Nip Kenya-Uganda trade war in the bud

Tuesday, February 4th, 2020 00:00 |
KRA headquarters. Photo/File

Simmering tension between Kenya and Uganda is good reason why there is need to deepen trade relations between the East Africa Community (EAC) member countries.

While on the surface it looks like a fight over milk, it is a stark reminder that whereas we claim to have a trading bloc, we might actually be eons away from free movement of goods, services, capital and labour.

If not taken seriously, the tiff on milk tariffs could turn into a huge blow to the hopes of Common External Tariffs and indeed the Non-Trade Barriers in the region after Kenya introduced a 16 per cent value added tax on milk imports from Uganda, as part of measures to cushion the local dairy sector.

The move by Kenya Revenue Authority (KRA) to seize milk produced by Uganda’s Pearl Dairy was, however, ill advised. Uganda has now threatened to retaliate.

This could indeed be a lull before the storm. Last week, Ugandan President Yoweri Museveni said despite being pressured to hit back, he had resisted the calls.

Retaliation would take many forms, including targeting a number of Kenyan goods, such as juices, household items or building materials in a similar protectionist stance.

It is also worth noting that Uganda is among Kenya’s top trading partners and the country’s imports account for more than 25 per cent of the business at the port of Mombasa, with exports and imports passing through Mombasa increasing from and to the landlocked country.

The two governments need to look clearly at the likely impact such a move will have on regionalism and common tariffs in line with the EAC Common Market Protocol.

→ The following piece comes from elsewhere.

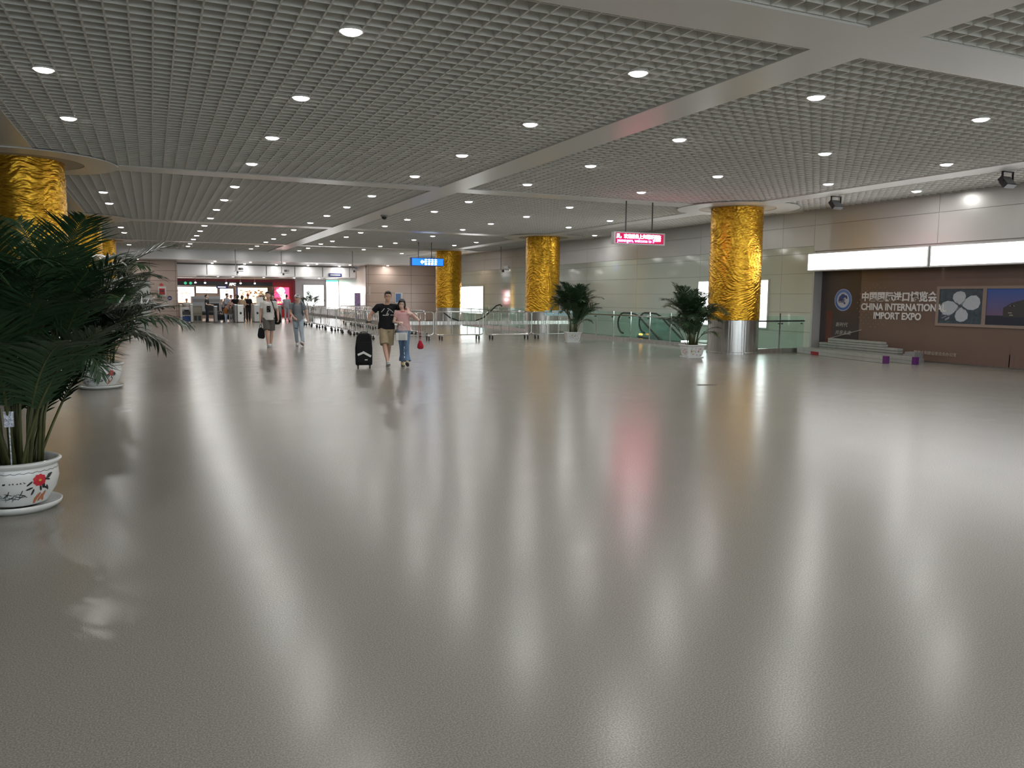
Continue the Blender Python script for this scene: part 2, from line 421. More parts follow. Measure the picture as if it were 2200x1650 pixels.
# ------------------------------------------------------------------ downlights
ROWS = {
 'beside the golden columns on the left': [(-1.1,11.51),(-1.08,14.45),(-1.08,24.24),(-1.06,27.07),(-1.04,36.32),(-1.01,39.33),(-1.03,48.57)],
 'that runs over the two men walking': [(1.97,8.5),(1.97,11.55),(1.99,14.61),(1.98,17.62),(1.99,21.44),(1.98,24.5),(1.97,27.37),(1.98,30.47),(1.97,33.79),(1.96,36.66),(1.96,39.59),(1.94,42.24),(1.94,45.91),(1.93,48.34)],
 'just left of the wide ceiling beam': [(5.46,8.51),(5.52,11.67),(5.53,14.74),(5.51,17.71),(5.52,21.63),(5.51,24.64),(5.49,27.59),(5.46,30.52),(5.41,34.03),(5.42,36.79),(5.39,39.85),(5.36,42.48),(5.34,46.03),(5.34,48.92)],
 'just right of the wide ceiling beam': [(8.24,8.45),(8.32,11.63),(8.33,14.69),(8.32,17.72),(8.31,21.6),(8.29,24.59),(8.29,27.55),(8.27,30.47),(8.19,34.04),(8.2,36.87),(8.2,39.95),(8.1,42.4),(8.17,46.52),(8.14,49.3)],
 'that passes left of the red display': [(11.4,8.36),(11.5,11.51),(11.52,14.63),(11.51,17.66),(11.5,21.5),(11.54,24.62),(11.48,27.57),(11.47,30.5),(11.51,34.37),(11.47,37.06),(11.32,39.73),(11.32,42.65),(11.26,46.12)],
 'next to the golden columns on the right': [(14.51,11.31),(14.54,14.4),(14.7,24.49),(14.67,27.48),(14.66,37.07),(14.52,39.82),(14.33,48.87)],
 'in the strip against the right wall': [(17.38,14.33),(17.49,30.38)],
}
def make_downlight(name, label, r, z, lens, rad):
    t = thing(name, label, 'ceiling light', (0, 0, z), group='round ceiling downlights')
    MB().lathe([(r, .0), (r+.022, -.012), (r+.026, 0.0), (r+.022, .14), (r, .14)], 24).build('housing', WHITE_METAL, t, smooth=True)
    MB().lathe([(0.001, -.030), (r*.70, -.030), (r*.90, -.020), (r, .0), (r, .012)], 20).build('lens', lens, t, smooth=True)
    ld = bpy.data.lights.new('bulb', 'AREA'); ld.shape = 'DISK'; ld.size = 2*r*.70; ld.color = (1.0, .985, .96)
    ld.energy = rad*PI*PI*r*r*.92          # radiance times pi times area
    lo = bpy.data.objects.new('bulb', ld); COL.objects.link(lo); lo.parent = t; lo.location = (0, 0, -.032)
    return t
proto = None
def downlight(x, y, label):
    global proto
    if proto is None:
        proto = make_downlight('downlight', label, .108, H-.005, LAMPW, LAMP); proto.location = (x, y, H-.005)
    else: dup(proto, (x, y, H-.005), 0, label)
for rn, L in ROWS.items():
    for i, (x, y) in enumerate(L): downlight(x, y, '%s round white downlight in the ceiling row %s' % (ORD[i], rn))
# the rows go on overhead and behind the viewer
for x in (-1.1, 1.98, 5.5, 8.3, 11.5, 14.6, 17.4):
    for y in (-9.0, -4.5, -1.4, 1.7, 4.8):
        o = None; downlight(x, y, 'round white downlight in the ceiling overhead, outside the picture')
proto2 = make_downlight('soffit_downlight', 'x', .085, HS, LAMPW, 110); proto2['group'] = 'small soffit downlights'
SOF = [(-.71,52.63),(3.65,53.24),(5.76,53.33),(7.87,53.48),(9.98,53.69),(12.21,53.89),(14.7,53.5),(3.69,56.4),(5.73,56.5),(7.77,56.4),(9.9,56.5),(11.94,55.97),(12.1,56.7)]
for i, (x, y) in enumerate(SOF):
    lb = '%s small round downlight from the left in the %s row of the far soffit' % (['first']+ORD[1:], )[0:0] if 0 else ''
    row, k = ('front', i) if i < 7 else ('rear', i-7)
    lb = '%s small round downlight from the left, %s row of the far soffit' % ((['leftmost']+ORD[1:])[k], row)
    if i == 0: proto2.location = (x, y, HS); proto2['label'] = lb
    else: dup(proto2, (x, y, HS), 0, lb)
for i, (x, y) in enumerate([(4.25,59.6),(5.25,59.6),(7.35,59.8),(9.5,60.0),(11.27,59.9)]):
    dup(proto2, (x, y, 2.93), 0, '%s small round light from the left, under the slats before the shops' % (['leftmost']+ORD[1:])[i])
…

Unfortunately, the region has seen worse squabbles, the most memorable being Tanzania burning of 6,400 chicks from Kenya in 2017.

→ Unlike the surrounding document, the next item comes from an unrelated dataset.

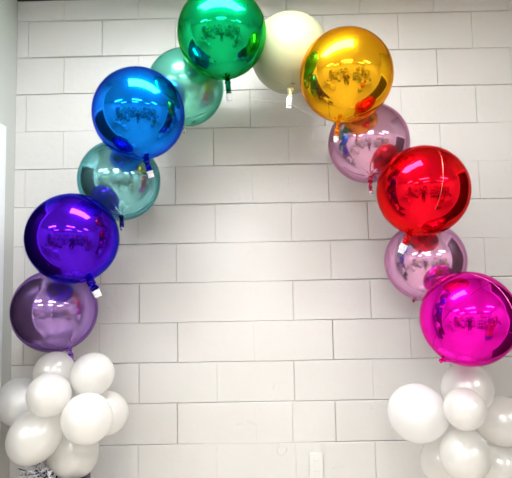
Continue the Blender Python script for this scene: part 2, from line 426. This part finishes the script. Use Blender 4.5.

Coming at a time the East African Community plans to undertake a comprehensive review of the Treaty that created and governs the bloc, the two neighbours need to soul-search and ask the difficult but honest questions about regional trade impasses.

For a long time, this has been in the works but a directive has already been given by the council that we need to actually start updating business regulations.